Gayle King noticed and asked Jenkins about it today. Jenkins had noticed too.

I understand why Goodell didn’t mention Kaepernick. It’s one thing to admit error in the abstract, it’s another to concede that a particular person with whom you’ve been battling legally and politically for years, with the president of the United States hooting at you from the sidelines not to wimp out all the while, actually had the better of the argument. What I don’t understand is why the players didn’t pressure Goodell to do that, knowing that political momentum is on their side right now. Did Goodell somehow get a message to them before they released their video that he’d be willing to capitulate on protests during the anthem so long as they didn’t make him eat sh*t on Kaepernick?

If he did, why did they cut him that break? Like I say, given the politics of the moment, he probably would have had to cave and comply with them anyway.

Meanwhile, Trump is doing his best to insert himself into the league’s internal politics, tweeting this two days ago…

…but Will Leitch makes an apt point about that at New York mag today. It’s not just that political momentum has shifted towards Kaepernick’s position, it’s that political momentum has shifted away from Trump, and not just on issues of race and police brutality. At a moment when his reelection has never looked more doubtful, his enemies are freer than ever to just ignore him.

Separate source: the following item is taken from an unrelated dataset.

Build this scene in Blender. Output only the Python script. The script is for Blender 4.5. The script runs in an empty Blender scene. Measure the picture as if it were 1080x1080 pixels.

It’s not as if there’s much evidence that Trump’s threats to the NFL ever held a lot of power in the first place. It’s true that the NFL’s two lowest-rated recent years for television — forever the barometer for the league — were in fact when Trump was going after them the most. But many, many, many studies showed that the reasons for that had nothing to do with Trump or his supporters. The ratings only declined slightly anyway, and they’ve rocketed up the last two years, again, for reasons that have nothing to do with Trump or politics…

How is the league going to deal with Trump trying to turn this into a wedge issue once again? I think Goodell and the NFL are going to just ignore him. The players have shown the power they have in this situation, and their willingness to wield it. The fan base has shown it isn’t actually going to stop watching football because of Trump’s perpetual culture war. And the owners and the league itself haven’t lost a dime in the past because of Trump’s various attempts to mess with their business. You can’t help but wonder, for the rest of this summer and fall, if this strategy will become a bit of a modus operandi with Trump every time he tries to start some sh*t for his own purposes. Railing on Amazon because of the Washington Post? Yelling at some television network? Trying to put pressure on an individual reporter? The proper response, it’s becoming increasingly clear, is to either pretend he doesn’t exist — or maybe even to actively defy him. He’s not the Trump of three years ago. The movement and the people are more powerful than he is, and they always were. Roger Goodell knows that now. The NFL knows that now. Maybe, now, we all do.

It would be a bad outcome for the president in September, two months out from the election, if the league resumes play and the players all kneel in unison during the anthem and he freaks out and … nothing happens. Ratings are likely to be solid, driven by fans famished for the return of sports after lockdowns, and the grassroots backlash may be muted. If Trump makes a stink anyway, the media will drive him batty with stories about how he’s lost his grip on the culture and might soon lose his grip on his job as well. There is some risk to him in demanding that the league choose between him and the flag on the one hand and Kaepernick and the players on the other.